All this is bad news for people trying to get a home loan.
"All these (Fed) cuts have essentially done almost nothing for borrowers who are looking for 30-year fixed mortgages," said Mike Larson, an analyst with investment newsletter Moneyandmarkets.com. "You've got 300 basis points of Fed cut and all of 40 basis points of reduction in fixed mortgage rates."
Bankrate lists 30-year rates at 5.80 percent, exactly where they were a week ago before the Fed move.
The expected trend upwards means little incentive for refinancing, and recent trends in mortgage applications have reflected a continued pullback in new home loan requests as well.
But that doesn't mean there are no winners in the current housing market, where people looking to buy a home at a time when prices continue to tumble are among the few saving money these days. The national median single-family home price in March tumbled 8.3 percent from a year ago to $200,700
Also in the winner's column are those holding home equity lines of credit. They are driven by the prime rate and will continue to drop, though the lines are increasingly difficult to obtain as banks tighten credit standards.

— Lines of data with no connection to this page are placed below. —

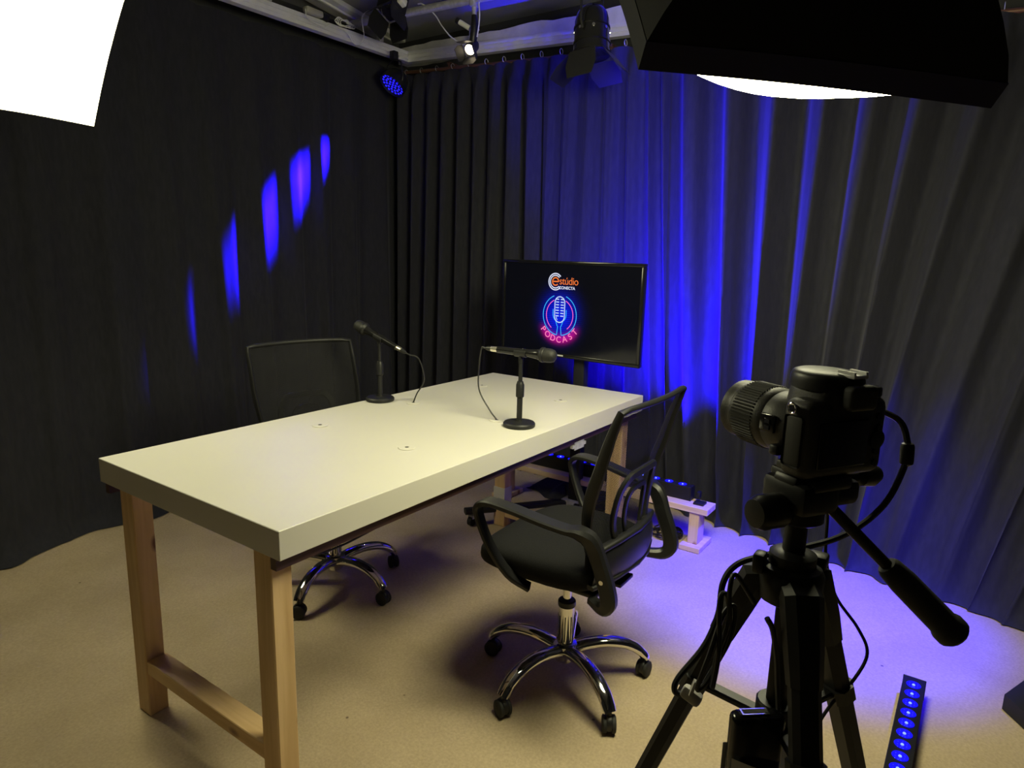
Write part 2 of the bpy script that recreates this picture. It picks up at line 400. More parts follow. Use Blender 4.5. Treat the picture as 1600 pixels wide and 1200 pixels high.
MB().box((0, 0, 0), (1.1, .16, .03), (0, 0, .25), bev=.004).build('board', mat('white_paint', (.62, .62, .60), .6), b)
MB().box((0, -.02, -.02), (1.0, .02, .012), (0, 0, .25), bev=.002).build('cable_trunking', M_WPLAST, b)

# ------------------------------------------------------------------ table
TH, TL, TW, TT = .76, 1.872, .824, .07
t = thing('table', 'long white table with thick top on pine legs in the centre', 'table', (0, 0, 0))
MB().box((TL/2, TW/2, TH-TT/2), (TL, TW, TT), bev=.0015, seg=1).build('tabletop', M_WHITE, t)
fr = MB()
for c, d in (((TL/2, .032, .674), (TL-.012, .020, .032)), ((TL/2, TW-.016, .673), (TL-.02, .020, .034)), ((.3, TW/2, .673), (.06, TW-.05, .03)),
             ((1.0, TW/2, .673), (.06, TW-.05, .03)), ((1.78, TW/2, .673), (.06, TW-.05, .03))):
    fr.box(c, d)
fr.build('underframe', M_BROWN, t)
for lx in (.034, 1.80):
    for ly in (.075, .695):
        MB().box((lx, ly, .345), (.056, .064, .69), bev=.003, seg=1).build('leg', M_PINEZ, t)
for lx, lz in ((.034, .158), (1.80, .075)):
    MB().box((lx+.004, .385, lz), (.058, .556, .042), bev=.002, seg=1).build('stretcher', M_PINEY, t)
g0 = None
for gx, gy in ((.634, .642), (.630, .227), (1.098, .643), (1.090, .222), (1.562, .655), (1.536, .220)):
    if g0 is None:
        g0 = MB().lathe([(.026, 0), (.0275, .0015), (.026, .003), (.008, .0035), (.0075, .002), (0, .002)], 24).build('cable_grommet', M_WHITE, t)
        MB().lathe([(.0065, .0024), (.006, .0032), (0, .0032)], 12).build('grommet_hole', M_HOLE, g0); g = g0
    else:
        g = g0.copy(); COL.objects.link(g); g.parent = t
        for c in kids(g0): c2 = c.copy(); COL.objects.link(c2); c2.parent = g
    g.location = (gx, gy, TH)
tag(MB().box((1.80, .695, .165), (.060, .068, .08)).build('tape_wrap', M_WTAPE, t), 'white tape wrapped round the far left leg')
MB().box((1.35, .024, .648), (.10, .012, .012), (0, 0, 0)).box((1.35, .020, .648), (.07, .003, .03)).build('tape_strip', M_GALV, t)
MB().tube(cat([(.05, .05, .655), (.2, .045, .64), (.45, .05, .652), (.8, .05, .645), (1.1, .05, .655), (1.4, .06, .635), (1.7, .1, .65)]), .003, 6).build('hanging_cable', M_CABLE, t)

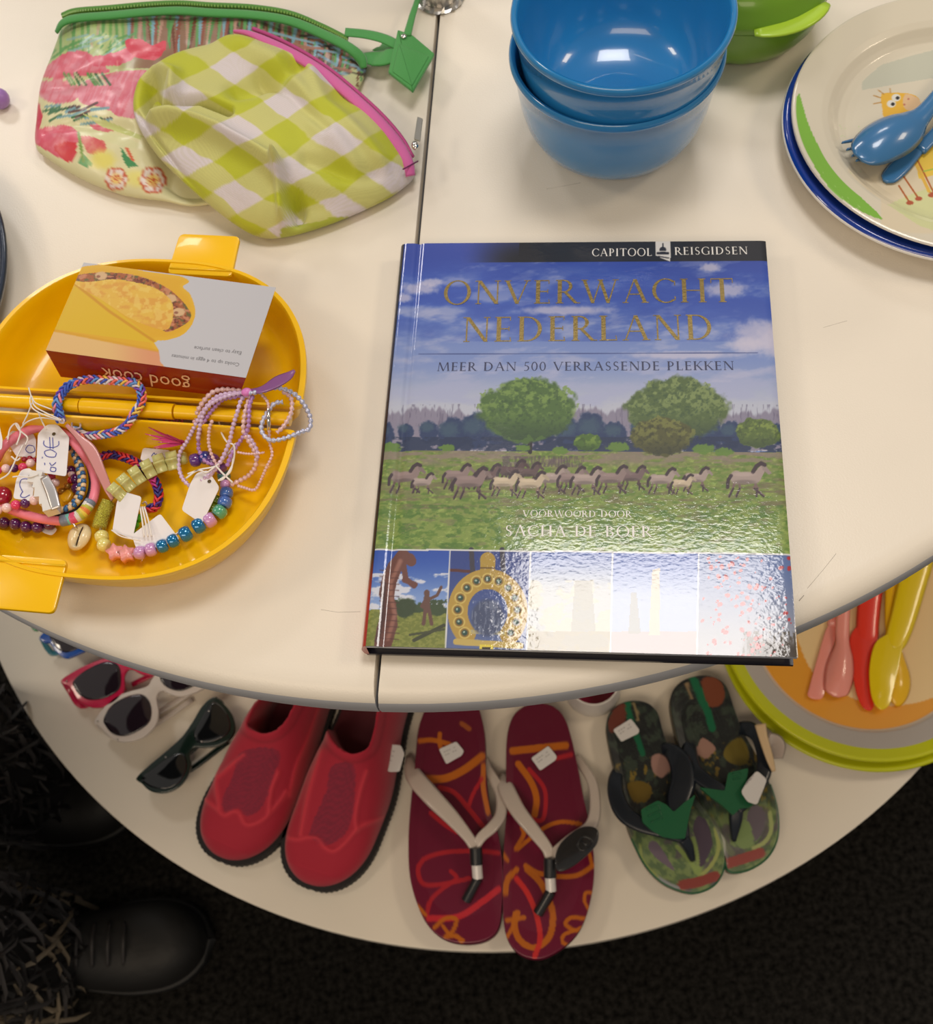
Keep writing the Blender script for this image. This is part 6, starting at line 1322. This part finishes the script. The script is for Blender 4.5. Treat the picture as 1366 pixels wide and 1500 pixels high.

Ironically, one of the big losers over the past few years in the mortgage business -- holders of adjustable-rate loans, both prime and subprime -- also will benefit as overnight rates, also referred to as Libor, fall. Resets for adjustable mortgages are expected to be less severe in 2008 than in previous years.
Again, though, don't expect the trend to last, as the Fed has been indicating its rate-cutting posture is at or near a close.
"If you have an adjustable-rate resetting this year, the reset itself will be pretty manageable thanks to the rate cuts by the Fed," McBride said. "But you wouldn't want to delay refinancing for too long, because you could very will miss out on the opportunity to lock in a fixed rate at 6 percent. Ultimately that's a good place to be."
Brian Simon, senior vice president at Freedom Mortgage, in Mount Laurel, NJ, said the Fed may have another cut left.
"I don't think another quarter would be out of the question," he said. "This rate cut did have some immediate effect on the market, which I think was good."
But Simon also thinks rates will rise and hopes that the consumer at least will benefit by some loosening of credit.
"From the consumer's perspective hopefully we'll see a little credit loosening for rationality sake," he said. "I think the rates definitely will creep up and that's probably a good thing, because it will help the market settle down a little bit while everybody works through their credit issues and liquidity issues."